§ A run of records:
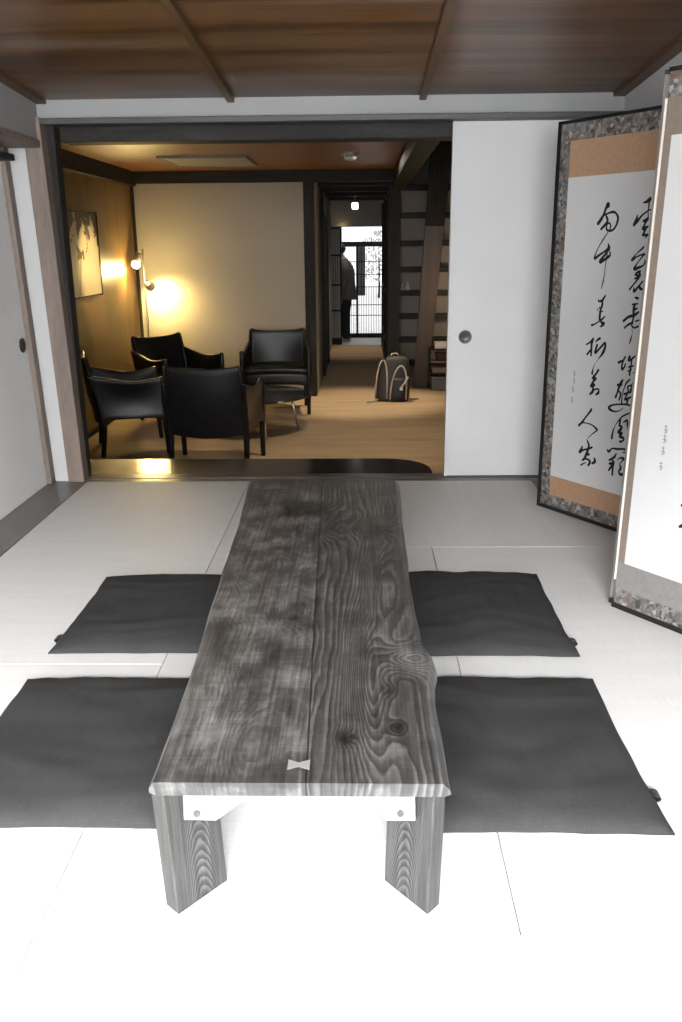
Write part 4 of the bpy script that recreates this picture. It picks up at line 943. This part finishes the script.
# ------------------------------------------------------------------ light
w = bpy.data.worlds.new('daylight'); SC.world = w; w.use_nodes = True
bg = w.node_tree.nodes['Background']; bg.inputs[0].default_value = (.97, .985, 1, 1); bg.inputs[1].default_value = 2.0
WARM = (1, .71, .26)
sky = light('AREA', 'garden_daylight', (2.4, -5.6, 3.4), 5200, (.985, .995, 1), shape='RECTANGLE', size=9, size_y=6.4)
sky.rotation_euler = Vector((0, 1, -.25)).to_track_quat('-Z', 'Y').to_euler()
sky2 = light('AREA', 'high_sky_daylight', (1.0, -4.6, 5.0), 21000, (.985, .995, 1), shape='RECTANGLE', size=8, size_y=5.0)
sky2.rotation_euler = Vector((0, 1, -1.2)).to_track_quat('-Z', 'Y').to_euler()
p1 = light('SPOT', 'lamp_spot_down', tuple(h1), 40, WARM, shadow_soft_size=.03, spot_size=math.radians(150), spot_blend=.8); aim(p1, (LX, 7.3, .7))
p2 = light('SPOT', 'lamp_spot_wall', tuple(h2), 62, WARM, shadow_soft_size=.03, spot_size=math.radians(140), spot_blend=.9); aim(p2, (-1.9, 8.73, .55))
light('POINT', 'lamp_glow', (-1.93, 8.3, .86), 15, WARM, shadow_soft_size=.05)
DW = (1, .78, .52)
for i, (x, y, e, tgt) in enumerate([(-.1, 5.6, 75, (-.35, 6.4, D)), (.0, 8.2, 135, (.0, 8.35, D)), (-.06, 10.0, 6, (-.05, 10.2, D)), (-.05, 12.9, 45, (-.05, 12.6, D))]):
    s_ = light('SPOT', 'ceiling_downlight', (x, y, 1.58), e, DW, shadow_soft_size=.04, spot_size=math.radians(80 if y < 8 else 58), spot_blend=.7); aim(s_, tgt)
light('POINT', 'stair_lamp', (1.05, 8.8, .6), 10, (1, .74, .45), shadow_soft_size=.06)
light('AREA', 'entry_fill_light', (-.1, 14.2, 1.74), 6, (1, .95, .88), (0, 0, 0), shape='RECTANGLE', size=.5, size_y=.7)  # unseen fill added to brighten the person and the entry floor
light('AREA', 'lounge_ceiling_light', (.1, 7.3, 1.70), 5, (1, .9, .78), (0, 0, 0), shape='RECTANGLE', size=.3, size_y=.8)
s_ = light('SPOT', 'picture_fill_spot', (-1.15, 6.7, 1.6), 130, WARM, shadow_soft_size=.03, spot_size=math.radians(34), spot_blend=.8); aim(s_, (LX, 7.2, .86))  # unseen spot added to brighten the picture, which the floor lamp only grazes
light('SPOT', 'entry_uplight', (-.28, 13.36, 1.25), 1.2, WARM, (math.radians(180), 0, 0), shadow_soft_size=.03, spot_size=2.2, spot_blend=.8)

SC.view_settings.view_transform = 'Standard'; SC.view_settings.look = 'None'; SC.view_settings.exposure = 0; SC.view_settings.gamma = 1
SC.view_settings.use_curve_mapping = False
SC.cycles.use_denoising = True; SC.cycles.max_bounces = 8; SC.cycles.diffuse_bounces = 6; SC.cycles.glossy_bounces = 4; SC.cycles.sample_clamp_indirect = 6; SC.cycles.caustics_reflective = False; SC.cycles.caustics_refractive = False
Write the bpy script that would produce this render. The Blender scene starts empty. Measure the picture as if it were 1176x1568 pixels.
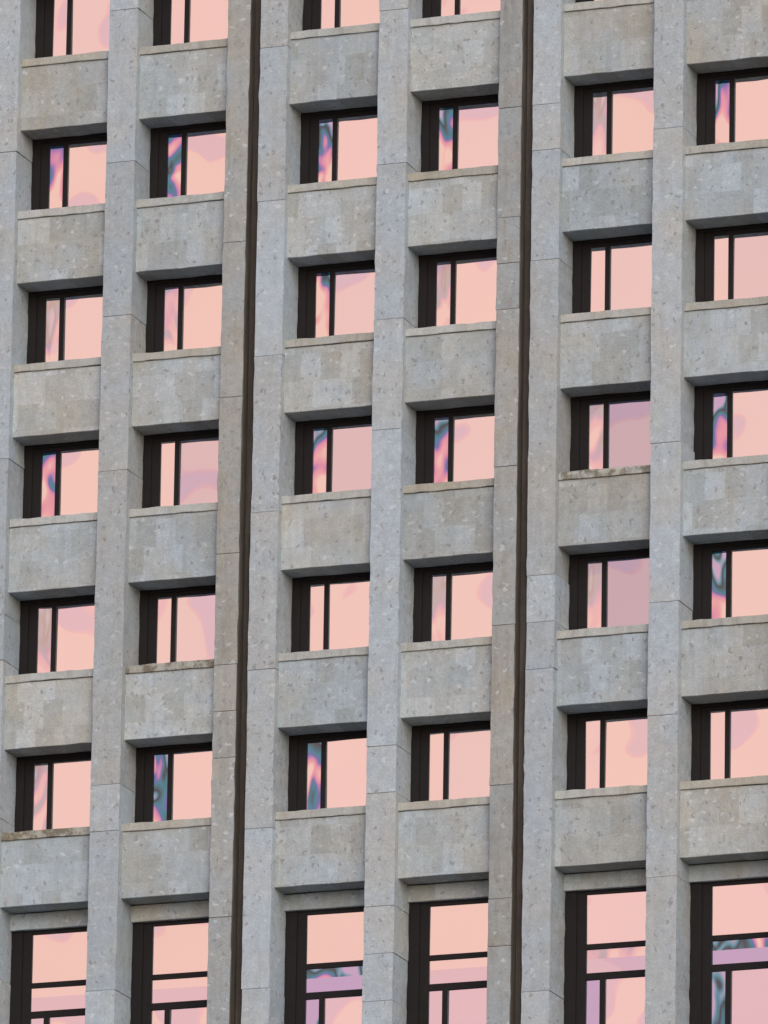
import bpy, bmesh, math, random
import numpy as np
from mathutils import Matrix, Vector
random.seed(11)
FPX=16000.0; H=3.4
# ---------------- camera calibration (solve pose from facade measurements) -------------
vert=[(0,[(22,90),(18,330),(12,570),(6,810),(2,1040)]),
(1,[(166,90),(158,325),(153,560),(147,800),(141,1035),(134,1278),(128,1540)]),
(2,[(209,90),(203,325),(198,560),(192,800),(187,1035),(180,1278),(174,1500)]),
(3,[(346,70),(342,300),(336,545),(331,780),(327,1020),(321,1265),(317,1540)]),
(4,[(441,60),(437,295),(432,530),(428,770),(423,1010),(419,1250)]),
(5,[(586,50),(581,285),(577,520),(573,760),(569,1000),(564,1245),(559,1540)]),
(6,[(630,50),(627,285),(622,520),(618,760),(614,1000),(610,1245)]),
(7,[(769,30),(766,265),(763,500),(760,740),(756,985),(753,1225),(751,1540)]),
(8,[(862,30),(859,265),(857,500),(853,740),(850,985),(847,1225)]),
(9,[(1000,5),(997,240),(995,480),(993,715),(991,960),(989,1210),(986,1540)]),
(10,[(1045,5),(1043,240),(1041,480),(1038,715),(1036,960),(1034,1210)]),
(11,[(1174,830),(1170,1300)])]
hor=[(0,[(22,200),(160,188),(210,182),(343,172),(442,160),(582,148),(630,141),(767,128),(864,117),(998,102),(1045,95),(1176,85)]),
(1,[(18,434),(157,422),(203,418),(338,407),(437,397),(579,384),(627,377),(765,365),(860,355),(995,342),(1043,335),(1176,325)]),
(2,[(12,668),(151,657),(198,654),(334,643),(433,633),(575,622),(623,615),(762,603),(856,595),(993,583),(1041,577),(1176,568)]),
(3,[(6,910),(145,902),(193,897),(329,887),(428,873),(571,863),(618,855),(758,846),(853,837),(991,827),(1038,820),(1176,812)]),
(4,[(2,1147),(138,1138),(187,1131),(324,1120),(424,1114),(567,1104),(614,1097),(755,1088),(851,1080),(989,1073),(1036,1066),(1176,1056)]),
(5,[(0,1390),(133,1379),(181,1376),(320,1367),(419,1358),(562,1349),(610,1343),(750,1335),(848,1328),(987,1319),(1035,1312),(1170,1306)])]
def basis(p):
    y,pt,r=p[0],p[1],p[2]
    F=np.array([-math.sin(y)*math.cos(pt),math.cos(y)*math.cos(pt),math.sin(pt)])
    R0=np.cross(F,[0,0,1]);R0/=np.linalg.norm(R0);U0=np.cross(R0,F)
    R=math.cos(r)*R0+math.sin(r)*U0;U=-math.sin(r)*R0+math.cos(r)*U0
    return R,U,F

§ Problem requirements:
Print every record above exactly as written, leaving out the pictures.

§ Solution to this task:
Write part 4 of the bpy script that recreates this picture. It picks up at line 943. This part finishes the script.
# ------------------------------------------------------------------ light
w = bpy.data.worlds.new('daylight'); SC.world = w; w.use_nodes = True
bg = w.node_tree.nodes['Background']; bg.inputs[0].default_value = (.97, .985, 1, 1); bg.inputs[1].default_value = 2.0
WARM = (1, .71, .26)
sky = light('AREA', 'garden_daylight', (2.4, -5.6, 3.4), 5200, (.985, .995, 1), shape='RECTANGLE', size=9, size_y=6.4)
sky.rotation_euler = Vector((0, 1, -.25)).to_track_quat('-Z', 'Y').to_euler()
sky2 = light('AREA', 'high_sky_daylight', (1.0, -4.6, 5.0), 21000, (.985, .995, 1), shape='RECTANGLE', size=8, size_y=5.0)
sky2.rotation_euler = Vector((0, 1, -1.2)).to_track_quat('-Z', 'Y').to_euler()
p1 = light('SPOT', 'lamp_spot_down', tuple(h1), 40, WARM, shadow_soft_size=.03, spot_size=math.radians(150), spot_blend=.8); aim(p1, (LX, 7.3, .7))
p2 = light('SPOT', 'lamp_spot_wall', tuple(h2), 62, WARM, shadow_soft_size=.03, spot_size=math.radians(140), spot_blend=.9); aim(p2, (-1.9, 8.73, .55))
light('POINT', 'lamp_glow', (-1.93, 8.3, .86), 15, WARM, shadow_soft_size=.05)
DW = (1, .78, .52)
for i, (x, y, e, tgt) in enumerate([(-.1, 5.6, 75, (-.35, 6.4, D)), (.0, 8.2, 135, (.0, 8.35, D)), (-.06, 10.0, 6, (-.05, 10.2, D)), (-.05, 12.9, 45, (-.05, 12.6, D))]):
    s_ = light('SPOT', 'ceiling_downlight', (x, y, 1.58), e, DW, shadow_soft_size=.04, spot_size=math.radians(80 if y < 8 else 58), spot_blend=.7); aim(s_, tgt)
light('POINT', 'stair_lamp', (1.05, 8.8, .6), 10, (1, .74, .45), shadow_soft_size=.06)
light('AREA', 'entry_fill_light', (-.1, 14.2, 1.74), 6, (1, .95, .88), (0, 0, 0), shape='RECTANGLE', size=.5, size_y=.7)  # unseen fill added to brighten the person and the entry floor
light('AREA', 'lounge_ceiling_light', (.1, 7.3, 1.70), 5, (1, .9, .78), (0, 0, 0), shape='RECTANGLE', size=.3, size_y=.8)
s_ = light('SPOT', 'picture_fill_spot', (-1.15, 6.7, 1.6), 130, WARM, shadow_soft_size=.03, spot_size=math.radians(34), spot_blend=.8); aim(s_, (LX, 7.2, .86))  # unseen spot added to brighten the picture, which the floor lamp only grazes
light('SPOT', 'entry_uplight', (-.28, 13.36, 1.25), 1.2, WARM, (math.radians(180), 0, 0), shadow_soft_size=.03, spot_size=2.2, spot_blend=.8)

SC.view_settings.view_transform = 'Standard'; SC.view_settings.look = 'None'; SC.view_settings.exposure = 0; SC.view_settings.gamma = 1
SC.view_settings.use_curve_mapping = False
SC.cycles.use_denoising = True; SC.cycles.max_bounces = 8; SC.cycles.diffuse_bounces = 6; SC.cycles.glossy_bounces = 4; SC.cycles.sample_clamp_indirect = 6; SC.cycles.caustics_reflective = False; SC.cycles.caustics_refractive = False
Write the bpy script that would produce this render. The Blender scene starts empty. Measure the picture as if it were 1176x1568 pixels.
import bpy, bmesh, math, random
import numpy as np
from mathutils import Matrix, Vector
random.seed(11)
FPX=16000.0; H=3.4
# ---------------- camera calibration (solve pose from facade measurements) -------------
vert=[(0,[(22,90),(18,330),(12,570),(6,810),(2,1040)]),
(1,[(166,90),(158,325),(153,560),(147,800),(141,1035),(134,1278),(128,1540)]),
(2,[(209,90),(203,325),(198,560),(192,800),(187,1035),(180,1278),(174,1500)]),
(3,[(346,70),(342,300),(336,545),(331,780),(327,1020),(321,1265),(317,1540)]),
(4,[(441,60),(437,295),(432,530),(428,770),(423,1010),(419,1250)]),
(5,[(586,50),(581,285),(577,520),(573,760),(569,1000),(564,1245),(559,1540)]),
(6,[(630,50),(627,285),(622,520),(618,760),(614,1000),(610,1245)]),
(7,[(769,30),(766,265),(763,500),(760,740),(756,985),(753,1225),(751,1540)]),
(8,[(862,30),(859,265),(857,500),(853,740),(850,985),(847,1225)]),
(9,[(1000,5),(997,240),(995,480),(993,715),(991,960),(989,1210),(986,1540)]),
(10,[(1045,5),(1043,240),(1041,480),(1038,715),(1036,960),(1034,1210)]),
(11,[(1174,830),(1170,1300)])]
hor=[(0,[(22,200),(160,188),(210,182),(343,172),(442,160),(582,148),(630,141),(767,128),(864,117),(998,102),(1045,95),(1176,85)]),
(1,[(18,434),(157,422),(203,418),(338,407),(437,397),(579,384),(627,377),(765,365),(860,355),(995,342),(1043,335),(1176,325)]),
(2,[(12,668),(151,657),(198,654),(334,643),(433,633),(575,622),(623,615),(762,603),(856,595),(993,583),(1041,577),(1176,568)]),
(3,[(6,910),(145,902),(193,897),(329,887),(428,873),(571,863),(618,855),(758,846),(853,837),(991,827),(1038,820),(1176,812)]),
(4,[(2,1147),(138,1138),(187,1131),(324,1120),(424,1114),(567,1104),(614,1097),(755,1088),(851,1080),(989,1073),(1036,1066),(1176,1056)]),
(5,[(0,1390),(133,1379),(181,1376),(320,1367),(419,1358),(562,1349),(610,1343),(750,1335),(848,1328),(987,1319),(1035,1312),(1170,1306)])]
def basis(p):
    y,pt,r=p[0],p[1],p[2]
    F=np.array([-math.sin(y)*math.cos(pt),math.cos(y)*math.cos(pt),math.sin(pt)])
    R0=np.cross(F,[0,0,1]);R0/=np.linalg.norm(R0);U0=np.cross(R0,F)
    R=math.cos(r)*R0+math.sin(r)*U0;U=-math.sin(r)*R0+math.cos(r)*U0
    return R,U,F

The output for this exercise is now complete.